The Boat That Rocked starts shooting

MUMBAI: Universal Pictures and Working Title Films announced that principal photography began 3 March on The Boat That Rocked, the new comedy about rock and roll, boys and a boat from filmmaker Richard Curtis (Love Actually, Four Weddings and a Funeral). Inspired by the British pirate radio revolution in the ’60s, the majority of the film’s shoot will take place in a large rusty metal fishing trawler moored off the coast of England in the very waters that kept the rock of the ’60s booming into the U.K.

In 1966 — arguably British pop music’s finest era — the BBC played only two hours of rock and roll every week. But pirate radio blasted rock and pop from the high seas 24 hours a day. And 25 million people – more than half the population of Britain — listened to these pirates every single day.

The Boat That Rocked is an ensemble comedy where the romance takes place between the young people of the ’60s and pop music.
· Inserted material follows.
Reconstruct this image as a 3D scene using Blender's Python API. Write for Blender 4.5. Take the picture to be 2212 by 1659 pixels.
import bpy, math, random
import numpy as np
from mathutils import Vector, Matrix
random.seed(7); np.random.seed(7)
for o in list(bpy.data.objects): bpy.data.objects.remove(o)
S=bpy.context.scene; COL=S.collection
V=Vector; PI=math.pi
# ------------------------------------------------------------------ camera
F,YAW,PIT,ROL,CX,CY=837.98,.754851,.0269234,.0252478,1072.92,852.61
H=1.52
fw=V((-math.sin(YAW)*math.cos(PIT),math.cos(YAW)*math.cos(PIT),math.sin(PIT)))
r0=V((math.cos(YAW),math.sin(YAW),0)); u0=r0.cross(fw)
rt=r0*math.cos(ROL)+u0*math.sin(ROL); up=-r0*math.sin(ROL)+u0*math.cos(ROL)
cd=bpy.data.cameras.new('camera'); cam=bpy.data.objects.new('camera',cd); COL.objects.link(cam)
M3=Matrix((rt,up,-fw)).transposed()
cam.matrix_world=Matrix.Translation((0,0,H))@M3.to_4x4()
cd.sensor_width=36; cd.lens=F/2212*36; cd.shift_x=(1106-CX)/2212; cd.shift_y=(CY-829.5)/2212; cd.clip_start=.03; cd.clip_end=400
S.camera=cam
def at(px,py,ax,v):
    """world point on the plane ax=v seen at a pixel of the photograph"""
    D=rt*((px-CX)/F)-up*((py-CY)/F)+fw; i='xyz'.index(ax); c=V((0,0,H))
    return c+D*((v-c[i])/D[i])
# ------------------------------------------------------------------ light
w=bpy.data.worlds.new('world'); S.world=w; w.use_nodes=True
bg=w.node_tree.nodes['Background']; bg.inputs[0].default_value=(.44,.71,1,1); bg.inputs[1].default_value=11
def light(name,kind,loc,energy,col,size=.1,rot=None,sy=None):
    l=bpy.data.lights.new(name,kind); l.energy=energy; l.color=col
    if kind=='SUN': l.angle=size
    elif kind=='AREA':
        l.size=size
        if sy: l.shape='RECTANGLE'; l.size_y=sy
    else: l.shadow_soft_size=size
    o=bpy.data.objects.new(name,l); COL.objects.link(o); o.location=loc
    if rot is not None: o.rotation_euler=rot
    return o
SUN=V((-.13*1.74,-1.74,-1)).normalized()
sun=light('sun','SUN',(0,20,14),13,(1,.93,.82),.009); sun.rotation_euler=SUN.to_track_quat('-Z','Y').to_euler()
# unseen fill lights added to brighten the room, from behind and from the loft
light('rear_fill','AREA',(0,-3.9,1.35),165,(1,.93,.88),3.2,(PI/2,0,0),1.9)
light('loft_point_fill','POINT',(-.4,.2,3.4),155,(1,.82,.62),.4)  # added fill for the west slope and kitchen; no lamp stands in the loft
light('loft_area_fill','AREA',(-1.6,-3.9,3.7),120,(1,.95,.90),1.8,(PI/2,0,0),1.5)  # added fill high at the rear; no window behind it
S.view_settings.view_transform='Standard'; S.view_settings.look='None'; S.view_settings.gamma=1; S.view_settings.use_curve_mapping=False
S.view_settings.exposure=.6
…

It’s about a band of rogue DJs that captivated Britain, playing the music that defined a generation and standing up to a government that, incomprehensibly, preferred jazz.

The film has been written by Curtis and will be his second directorial outing, but first non-rom-com.

Leading the cast are Philip Seymour Hoffman (Charlie Wilson’s War, The Savages); Bill Nighy (Love Actually, Pirates of the Caribbean: At World’s End) as; Rhys Ifans (Notting Hill, Elizabeth: The Golden Age); Nick Frost (Hot Fuzz, Shaun of the Dead); and Kenneth Branagh (Harry Potter and the Chamber of Secrets, Hamlet). The film also stars Tom Sturridge, Jack Davenport, Ralph Brown, Chris O’Dowd and January Jones.